Wyrok Naczelnego Sądu Administracyjnego (sygn. akt II GSK 460/14), wydany z powołaniem się na prawo farmaceutyczne oraz dyrektywę europejską, wpasowuje się w zmiany, przewidywane w nowelizacji prawa farmaceutycznego.
Alarmujące wieści
Insuliny, preparaty przeciwzakrzepowe i leki onkologiczne, w sumie około 100 preparatów, zaczęło znikać z polskich aptek, gdy wskutek ustawy refundacyjnej stały się u nas znacznie tańsze niż w innych krajach. Kontrole głównego inspektora sanitarnego w związku z alarmującymi informacjami o braku leków, stwierdziły, że producenci dostarczają do hurtowni nawet większe ilości niż poprzednio. Co się zatem z nimi działo?
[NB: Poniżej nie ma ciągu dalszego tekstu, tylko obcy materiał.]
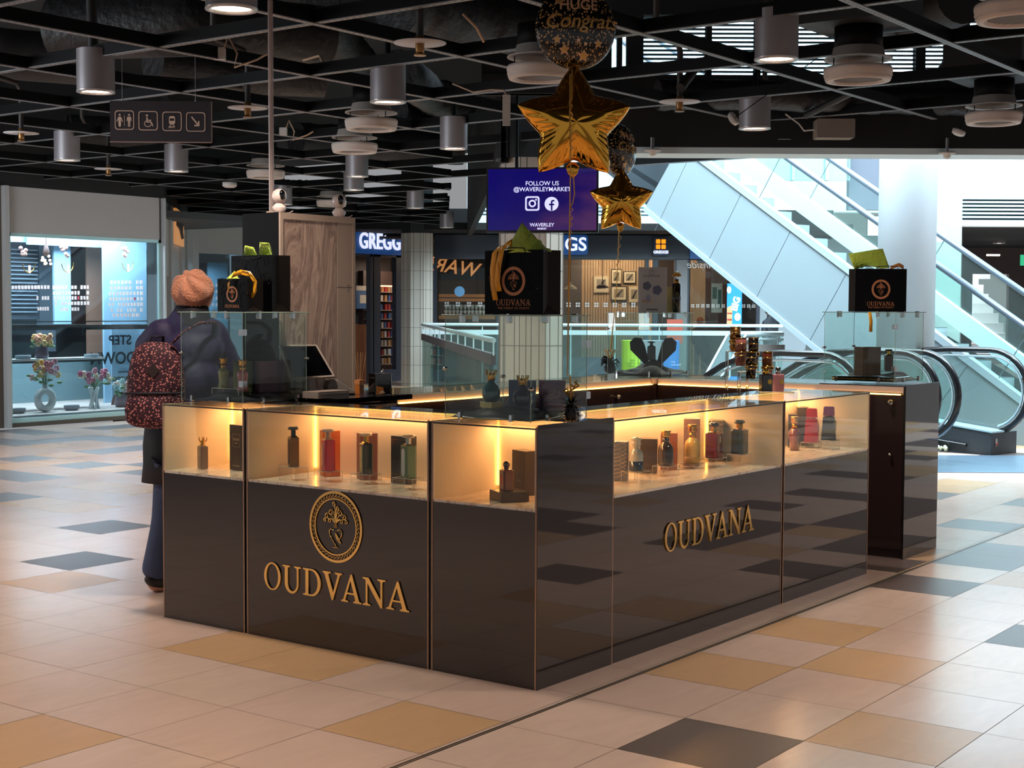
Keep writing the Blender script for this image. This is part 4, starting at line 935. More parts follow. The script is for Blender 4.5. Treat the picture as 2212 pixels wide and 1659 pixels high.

Kontrola w hurtowni Healthmore w Warszawie wykazała, że nie prowadziła ona nigdy sprzedaży do aptek, lecz wyłącznie do hurtowni zagranicznych. Od 1 stycznia do końca lipca 2012 r. zakupiła prawie 40 tys. opakowań insuliny, z czego ponad 30 tys. sprzedała właśnie za granicę. Obrotu insuliną zaprzestała po kontroli GIF. Wyjaśniła też, że została powołana przez grupę kapitałową do prowadzenia sprzedaży eksportowej (rozumianej jako sprzedaż wewnątrzwspólnotowa) oraz do mniejszych polskich hurtowni, z wyłączeniem aptek.
GIF wydał spółce nakaz zapewnienia stałych i nieprzerwanych dostaw produktów leczniczych do polskich aptek i hurtowni. Taki obowiązek przewidywał wówczas art. 24 ust. 3c, a obecnie art.36z prawa farmaceutycznego. GIF wytknął także inne mankamenty.
Zahamować wywóz
GIF błędnie założył, że art. 24 ust. 3c stanowi ogólną normę, na podstawie której można ukarać każdą hurtownię w Polsce za brak któregokolwiek produktu leczniczego gdziekolwiek w kraju – zarzuciła spółka w skardze do Wojewódzkiego Sądu Administracyjnego w Warszawie. WSA również ocenił ten punkt decyzji jako niewykonalny. Uchylił też punkt dotyczący przechowywania leków.